Ciò che vediamo, ci insegna Altman attraverso la pellicola, è un prodotto finito, pensato sempre con un lieto fine. Ma dietro quel prodotto c’è sempre anima, sangue, sudore, sogni, spesso frustrati da chi ha il potere di vita o di morte su una pellicola. Ecco che, nel caustico epilogo, i due sceneggiatori che tanto agognavano un contratto per vedere trasposta senza alterazioni la propria creatura, si piegano senza batter ciglio al finale scelto dal produttore – quasi felici della correzione apportata in corsa. Ancor più felici dei soldi ricevuti.
Robert Altman, da poco deceduto, non pare volerci fare la morale, sembra invece voler ricordare che l’arte è soprattutto indipendenza e salvaguardia del sogno originario, una via di libertà per evadere dalla consuetudine e dai meccanismi del potere. Hollywood non l’ha mai amato, come non hai mai amato David Lynch, Woody Allen e tanti altri grandi registi che noi tutti amiamo. Il motivo di questo “non amore”, ripercorrendo la carriera del Nostro, è semplice ed evidente: disprezzo delle logiche dello star system. I protagonisti, nonostante – o forse proprio per – la partecipazione amichevole di personaggi come Susan Sarandon, Julia Roberts, Burt Reynolds, Rod Steiger, Peter Falk, Jeff Goldblum, Bruce Willis, Nick Nolte, John Cusack, Malcom McDowell, James Coburn (e tanti altri, un numero davvero impressionante di volti noti), confermò Altman come uno dei più strenui oppositori di Hollywood. Per certi versi questo memorabile apologo altmaniano è una pellicola agghiacciante che non fa affatto sorridere, che confonde volutamente realtà e finzione lasciando un retrogusto amaro nella bocca dello spettatore. Per gli amanti del cinema, non solo di Altman, assolutamente da non perdere.

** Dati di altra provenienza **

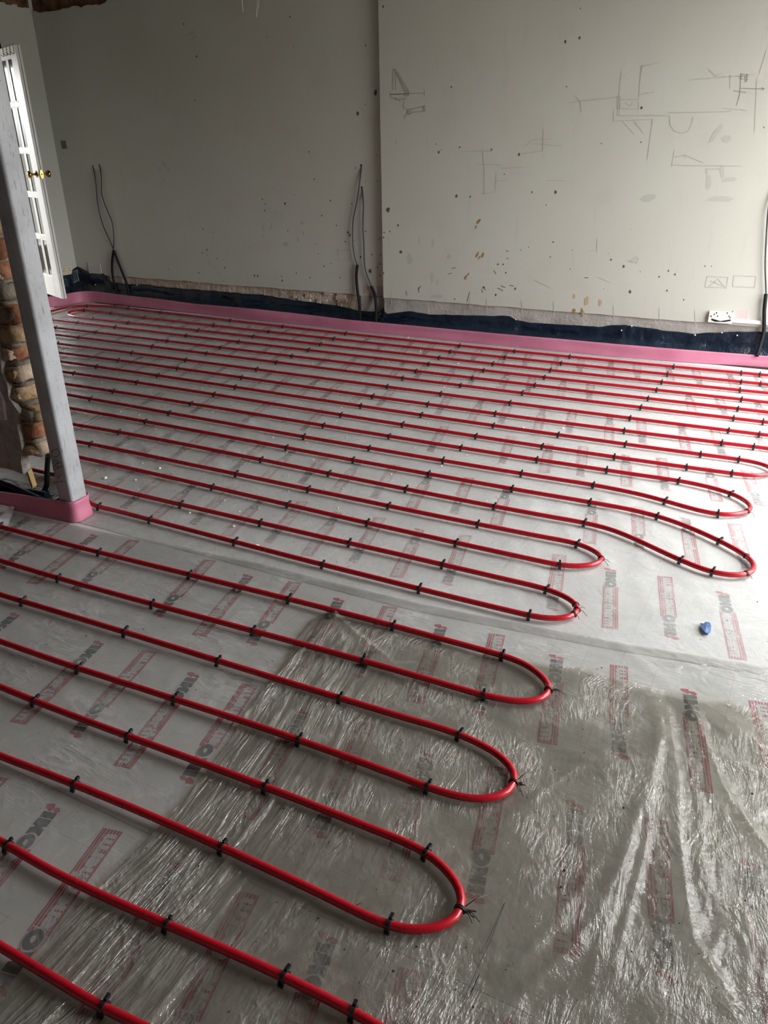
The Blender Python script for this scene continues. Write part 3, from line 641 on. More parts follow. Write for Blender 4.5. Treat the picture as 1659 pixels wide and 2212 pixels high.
# middle sheet
xs = np.arange(-4.3, 1.6, .016); ys = np.arange(-.25, 2.075, .012); X, Y = np.meshgrid(xs, ys)
edge = np.interp(xs, [-4.3, -2.95, -2.9, -2.48, -1.6, -.96, -.36, .08, .6, 1.6], [1.85, 1.90, 1.918, 1.958, 2.02, 2.03, 2.09, 2.16, 2.24, 2.3])
Y = -.25 + (Y + .25) * (edge[None, :] + .25) / (2.075 - .011 + .25)
rg = []
for k in range(70):
    a = fl(random.uniform(-60, 620), random.uniform(1150, 1480))[:2]; th = random.uniform(-.55, .15); L = random.uniform(.2, .6)
    rg.append(([a, a + .5 * L * np.array([math.cos(th), math.sin(th)]), a + L * np.array([math.cos(th + .2), math.sin(th + .2)])], random.uniform(.0015, .0036), .012))
for k in range(50):
    a = np.array([random.uniform(-2.2, .6), random.uniform(.3, 2.0)]); th = random.uniform(-1.6, -.2); L = random.uniform(.1, .35)
    rg.append(([a, a + L * np.array([math.cos(th), math.sin(th)])], random.uniform(.001, .0025), .010))
rg += [rl([(190, 1140), (300, 1172), (430, 1205), (560, 1236), (700, 1272)], .006, .02), rl([(1400, 1425), (1530, 1440), (1659, 1462)], .008, .018), rl([(1240, 1310), (1330, 1390), (1466, 1500)], .004, .012), rl([(1245, 1305), (1350, 1400), (1470, 1500)], .003, .01)]
Z = .0060 + .0010 * npfbm(X, Y, 10, 5) + seg_ridges(X, Y, rg); Z = np.maximum(Z, .0052)
tag(sheet_obj('polythene_sheet', X, Y, Z, 'film_mid'), 'clear polythene sheet in front of the steel post, lapped over the far sheet', 'plastic sheet', 'polythene sheets')

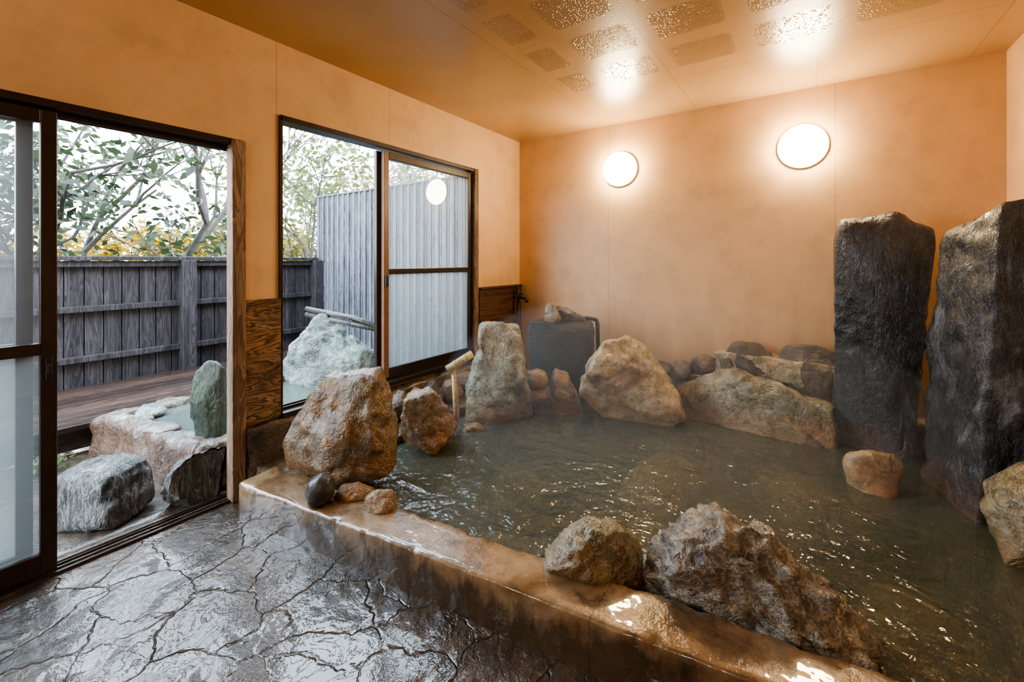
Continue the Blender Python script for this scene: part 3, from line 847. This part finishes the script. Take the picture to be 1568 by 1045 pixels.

Federico Magi, novembre 2006.
Edizione esaminata e brevi note
Regia: Robert Altman. Soggetto e sceneggiatura: Michael Tolkin. Direttore della fotografia: Jean Lépine. Montaggio: Maysie Hoy, Geraldine Peroni. Scenografia: Stephen Altman. Costumi: Alexander Julian. Interpreti principali: Tim Robbins, Greta Scacchi, Fred Ward, Whoopi Goldberg, Peter Gallagher, Brion James, Cynthia Stevenson, Vincent D’Onofrio, Dean Stockwell, Richard E. Grant, Sidney Pollack. Musica originale: Thomas Newman. Titolo originale: “The Player”. Origine: Usa, 1992. Durata: 124 minuti.